The contention of defendants and of a township board within Berrien county was that because the voting machines are the property of the people of the township it was beyond the power of the plaintiff to order or direct the manner of their use and competent for the township board to direct, as they did by resolution adopted, use of the voting machines at the September 1, 1964, primary election for the nomination of township offices and to direct that nominations for Federal, State, district and county offices be by voting on paper ballots to be provided *529 by the appropriate State and county election officials. The controversy appears to have arisen from the fact that there were more candidates for all offices of the different governmental levels than could have their names placed on the machines.

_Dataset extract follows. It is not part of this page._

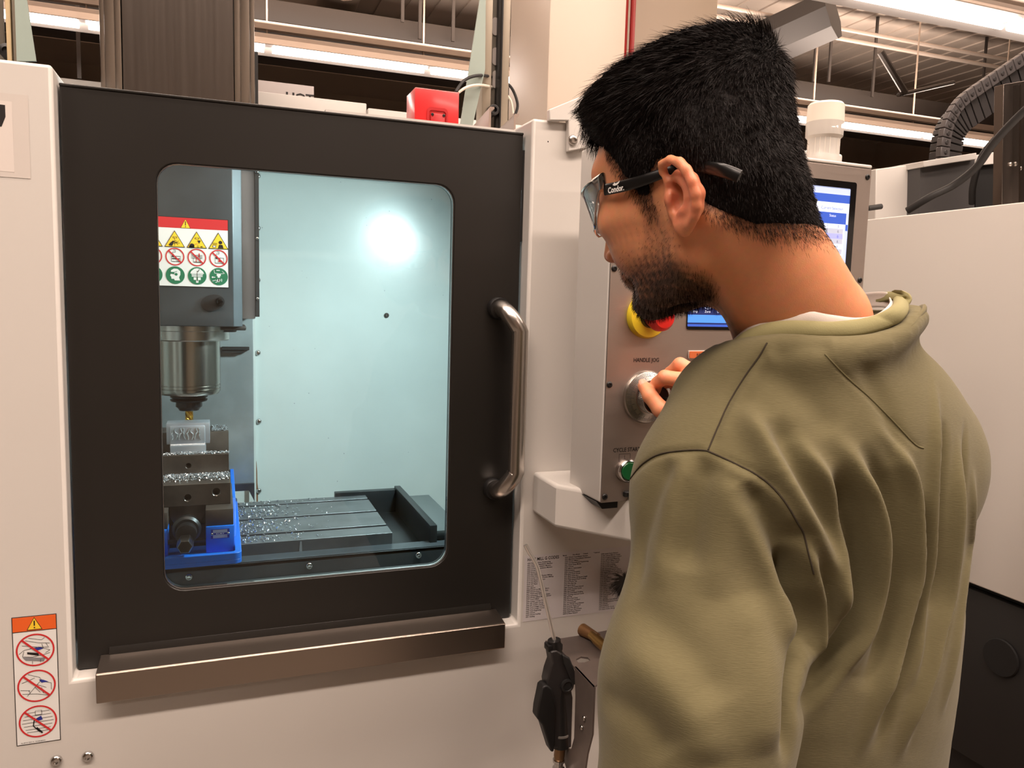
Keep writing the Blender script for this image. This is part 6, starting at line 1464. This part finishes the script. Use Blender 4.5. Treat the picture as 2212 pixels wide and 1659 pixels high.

Defendants relied on CLS 1961, § 168.585 (Stat Ann 1956 Rev § 6.1585), as authority for their determining what names shall be voted for on the machines. It reads as follows:
"Any voting machine which is by law authorized to be used at a general election may, by the order of the board of supervisors of any county, the legislative body of any city, the township board of any township, or the village council of any village, be purchased and used therein at primary elections in like manner and to the same extent that such machines may be used at general elections, and in case there are more candidates than can have their names placed on any such machines so to be used, or in case such machine is so constructed that an elector cannot vote for candidates of more than 1 political party, then it shall be the duty of the proper election commission to designate what names shall be voted for on the machines, and to print the remaining names upon proper ballots in such manner as nearly as may be that the political party or parties polling the largest vote in such county for secretary of State at the last preceding election shall be placed upon the machine, and the candidates of smaller parties shall be placed upon ballots, but all the candidates of any party shall either be upon the machine or upon a ballot."
It appearing, as alleged by plaintiff, that an emergency situation was presented, requiring immediate action by this Court for preparation of ballots in time for use for the impending primary election, an order of this Court issued on August 11, 1964, containing the following concluding paragraph:
*530 "It is ordered that defendants, Berrien county board of election commissioners, proceed forthwith to print ballots and arrange and make use of voting machines available and in use within the county of Berrien, in the manner directed in said order of the secretary of State. An opinion will follow."
This is the prophesied opinion.
CLS 1961, § 168.775 (Stat Ann 1963 Cum Supp § 6.1775), provides in part:
"Where candidates for local offices in any city, village or township are to be voted for at the same election with State or county candidates, the names of the candidates for such office shall be placed last upon such voting machines, following the names of candidates for State, county and other offices to be voted for at such election, and the name of the local unit shall be prominently printed on the ballot to indicate the portion of the ballot on which the names of the local candidates appear. The order in which the names of such candidates for local offices shall be placed upon such machines shall be prescribed by the board of election commissioners of the city, village or township, as the case may be."
CLS 1961, § 168.31 (Stat Ann 1963 Cum Supp § 6.1031), provides in part:
"The secretary of State in addition to other powers and duties conferred upon him shall have the power and it shall be his duty:
"(1) To prepare rules, regulations and instructions for the conduct of elections and registrations in accordance with the laws of the State; * * *
"(5) To prescribe and require such uniform forms, notices and supplies as he shall deem advisable for use in the conduct of elections and registrations."
Plaintiff's directive of July 31, 1964, is in accord with the above noted laws of the State. Under our holding in Elliott v. Secretary of State, 295 Mich. 245, *531 it is defendants' duty to follow the mentioned instructions received from plaintiff.
The order of the Court issued accordingly with the approval of the Justices signatory hereto.
DETHMERS, BLACK, SOURIS, SMITH, O'HARA, and ADAMS, JJ., concurred.
KAVANAGH, C.J., and KELLY, J., took no part in the decision of this case.
NOTES
[*] CLS 1961, § 168.31 (Stat Ann 1963 Cum Supp § 6.1031). REPORTER.